O teto objetivava enfrentar a demanda por gastos típica do sistema político e de parte da sociedade. Visava-se a instituir uma regra com força política para se opor à cultura da acomodação, que havia desmoralizado a regra de ouro, o superávit primário e até mesmo a lei de responsabilidade fiscal. Buscava-se interromper o crescimento sistemático da despesa, enquanto se estimulava as elites do Estado e da sociedade civil a redefinir prioridades do gasto, o que não aconteceu. A marcha batida da dívida continuou, moderada aqui e ali por surpresas favoráveis, mas temporárias, no comportamento da receita.

O teto de gastos, diz-se, será substituído por um arcabouço fiscal crível que evite a expansão inadequada do endividamento público. Fala-se em limite para a dívida, mas essa âncora fiscal seria frágil, alterada com frequência, dificilmente confiável. A interpretação tenderia a ser a de que o governo tem baixo ou nenhum controle sobre esse indicador. Isso porque a dívida poderá crescer por aumento da Selic diante de um aumento da inflação, por desvalorização cambial provocada por incertezas, por sentenças judiciais ou por calamidades. É por isso, como ainda assinala Marcos Mendes, que regras de despesa prevalecem “em três quartos das economias avançadas, segundo o FMI”.
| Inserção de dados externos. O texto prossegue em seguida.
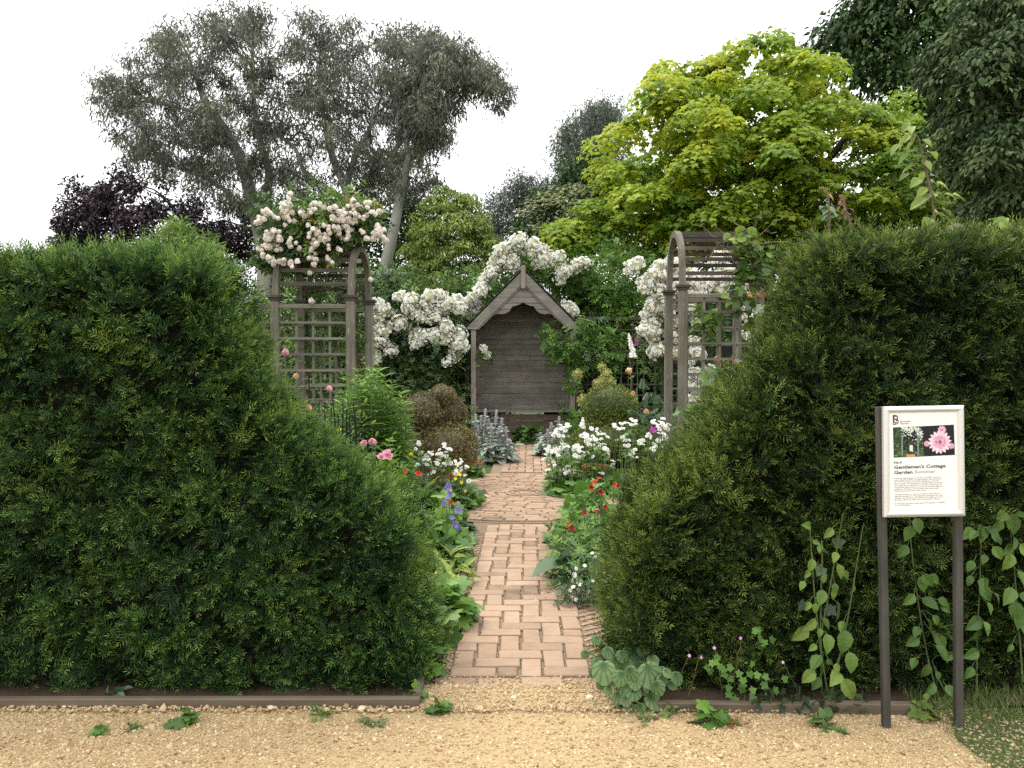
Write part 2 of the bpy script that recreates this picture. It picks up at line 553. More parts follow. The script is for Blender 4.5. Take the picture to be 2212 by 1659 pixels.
def t_rhomb(wd=.2, droop=.0, p=.45):
    V = np.array([(0, 0, 0), (wd / 2, p, .0), (0, 1, -droop), (-wd / 2, p, 0)], float)
    return V, np.array([(0, 1, 2), (0, 2, 3)]), np.zeros(4)


def t_fan(outline, centre, cz=-.06, ctint=-.1, bend=0.0):
    V = np.array([(*centre, cz)] + [(x, y, -bend * ((x * x) + (y * y))) for x, y in outline], float)
    n = len(outline)
    T = np.array([(0, 1 + i, 1 + (i + 1) % n) for i in range(n)])
    A = np.zeros(n + 1)
    A[0] = ctint
    return V, T, A


def polar(fn, n, c=(0, 0)):
    return [(c[0] + fn(a) * math.cos(a), c[1] + fn(a) * math.sin(a)) for a in [i / n * 2 * PI - PI / 2 for i in range(n)]]


def merge(items):
    """items: list of (tpl, P, R, S, tint)"""
    b = MB()
    for tpl, P, R, S, ti in items:
        b.inst(tpl, np.asarray(P).reshape(-1, 3), np.asarray(R).reshape(-1, 3, 3), S, ti)
    V = np.concatenate(b.V)
    A = np.concatenate([np.asarray(a) for a in b.A])
    return V, np.concatenate(b.T), A, np.concatenate(b.M)


OVALP = [(0, .015), (.15, .16), (.4, .25), (.7, .18), (1, 0)]
T_OVAL = t_blade(OVALP, .12, .22)
T_OVALS = t_blade([(0, .02), (.4, .24), (1, 0)], .15, .2)
T_BROAD = t_blade([(0, .02), (.12, .22), (.35, .35), (.65, .28), (.85, .13), (1, 0)], .20, .34)
T_LANCE = t_blade([(0, .02), (.3, .11), (.65, .09), (1, 0)], .2, .35)
T_LANCES = t_blade([(0, .02), (.4, .10), (1, 0)], .15, .3)
T_BOX = t_rhomb(.62)
T_MAPLE = t_fan([(0, -.08), (.22, -.02), (.55, -.12), (.45, .16), (.85, .42), (.45, .5), (.28, .62), (.0, 1.05),
                 (-.28, .62), (-.45, .5), (-.85, .42), (-.45, .16), (-.55, -.12), (-.22, -.02)], (0, .3), .06, -.06, .22)
T_HEART = t_fan(polar(lambda a: (.62 - .24 * math.sin(a) * 0 + .16 * abs(math.cos(a)) + .12 * math.sin(a) - (.42 if abs(a + PI / 2) < .12 else 0)), 26, (0, .55)), (0, .16), .03, -.3, .16)
T_LOBED = t_fan(polar(lambda a: .42 + .34 * abs(math.cos(2.5 * (a - PI / 2))) + (.05 if int(a * 9) % 2 else 0) - (.3 if abs(a + PI / 2) < .15 else 0), 40, (0, .5)), (0, .3), .04, -.1, .1)
T_IVY = t_fan([(0, 0), (.3, -.16), (.48, .05), (.42, .25), (.72, .42), (.32, .6), (0, 1.05), (-.32, .6), (-.72, .42), (-.42, .25), (-.48, .05), (-.3, -.16)], (0, .28), -.05, -.05, .1)


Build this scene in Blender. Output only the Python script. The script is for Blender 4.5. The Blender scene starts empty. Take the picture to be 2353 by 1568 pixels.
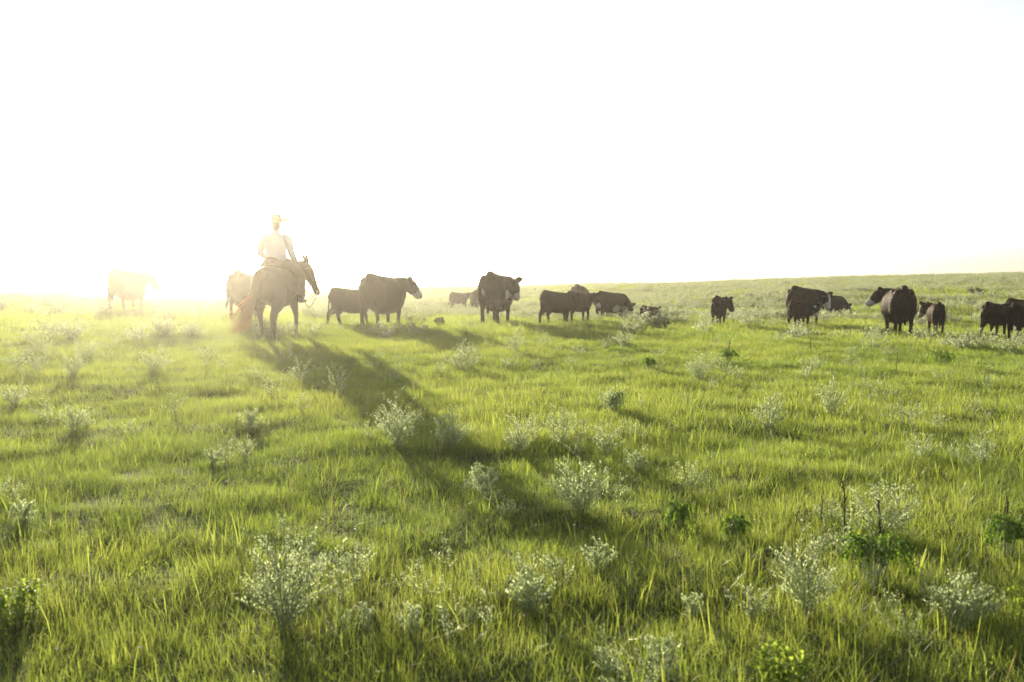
import bpy, bmesh, math, random
import numpy as np
from mathutils import Vector, Matrix

R = math.radians
SC = bpy.context.scene
COL = SC.collection
rng = np.random.default_rng(7)
random.seed(7)

# ------------------------------------------------------------------ camera, sky, sun, exposure
EYE = 1.60
FPX = 2288.0                       # focal length in pixels of a 2353 px wide frame (35 mm lens)
CU, CV, EYEV = 1176.5, 784.0, 615.0
PITCH = math.atan((CV - EYEV) / FPX)
cam_d = bpy.data.cameras.new('camera')
cam_d.lens = 35.0; cam_d.sensor_width = 36.0
cam_d.clip_start = 0.05; cam_d.clip_end = 5000
cam_d.dof.use_dof = True; cam_d.dof.focus_distance = 17.0; cam_d.dof.aperture_fstop = 4.0
cam = bpy.data.objects.new('camera', cam_d); COL.objects.link(cam)
cam.location = (0, 0, EYE); cam.rotation_euler = (math.pi/2 - PITCH, 0, 0)
SC.camera = cam

SUN_EL, SUN_AZ = 8.8, -19.0        # degrees; azimuth from +Y towards +X
SDIR = Vector((math.sin(R(SUN_AZ))*math.cos(R(SUN_EL)), math.cos(R(SUN_AZ))*math.cos(R(SUN_EL)), math.sin(R(SUN_EL))))
w = bpy.data.worlds.new('World'); SC.world = w; w.use_nodes = True
nt = w.node_tree; nt.nodes.clear()
sky = nt.nodes.new('ShaderNodeTexSky'); sky.sky_type = 'NISHITA'; sky.sun_disc = False
sky.sun_elevation = R(SUN_EL); sky.sun_rotation = R(SUN_AZ)
sky.air_density = 1.0; sky.dust_density = 2.0; sky.ozone_density = 0.6; sky.altitude = 300
bg = nt.nodes.new('ShaderNodeBackground'); bg.inputs['Strength'].default_value = 0.10
wo = nt.nodes.new('ShaderNodeOutputWorld')
pale = nt.nodes.new('ShaderNodeHueSaturation'); pale.inputs['Saturation'].default_value = .4
nt.links.new(sky.outputs[0], pale.inputs['Color']); nt.links.new(pale.outputs[0], bg.inputs[0]); nt.links.new(bg.outputs[0], wo.inputs[0])

sun_d = bpy.data.lights.new('sun', 'SUN'); sun_d.energy = 5.0; sun_d.angle = R(0.5); sun_d.color = (1.0, 0.86, 0.60)
sun = bpy.data.objects.new('sun', sun_d); COL.objects.link(sun)
sun.rotation_euler = SDIR.to_track_quat('Z', 'Y').to_euler(); sun.location = SDIR*60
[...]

Discute-se também a reinstituição de metas para o superávit primário. A experiência demonstrou que tais metas foram cumpridas essencialmente por aumento das receitas e não por redução das despesas. Em ambos os casos, seria possível conter ou reduzir o ritmo de crescimento da dívida, mas controlar despesas costuma ser mais favorável ao crescimento do que expandir a arrecadação tributária, principalmente quando temos um sistema de arrecadação já muito complexo e custoso.

A equipe do Ministério da Fazenda estaria considerando uma meta de despesa na composição do arcabouço fiscal. A ideia é correta, mas três dificuldades se antepõem à sua aceitação e viabilidade: (1) ela não teria a força de mandamento constitucional do teto de gastos; (2) poderia ser descumprida com uma simples medida provisória que teria tudo para ser aprovada pelo Congresso, que desde priscas eras professa uma cultura pró-gasto público; (3) mais difícil ainda seria convencer Lula a recuar de suas reiteradas posições contrárias ao teto de gastos e à sua suposta estupidez.

O mais adequado parece ser a preservação do teto de gastos, a ser redefinido aproveitando a experiência dos últimos seis anos. Há boas propostas, como a de dois de nossos melhores especialistas na área, Fabio Giambiagi e Manoel Pires, do IBRE, mas não será fácil. O ministro Fernando Haddad tem-se esforçado em mostrar compromisso com a responsabilidade fiscal e com o controle da dívida. Seu recente pacote fiscal é compatível com essa posição, ainda que composto de somente algumas estruturais permanentes.

A missão de formular um arcabouço fiscal crível é a maior entre todas. Dela depende o desempenho da economia e o êxito do governo, mas sem o componente de controle dos gastos será muito difícil cumpri-la.

Por: Mailson da Nóbrega, ex-Ministro da Fazenda e sócio da Tendências.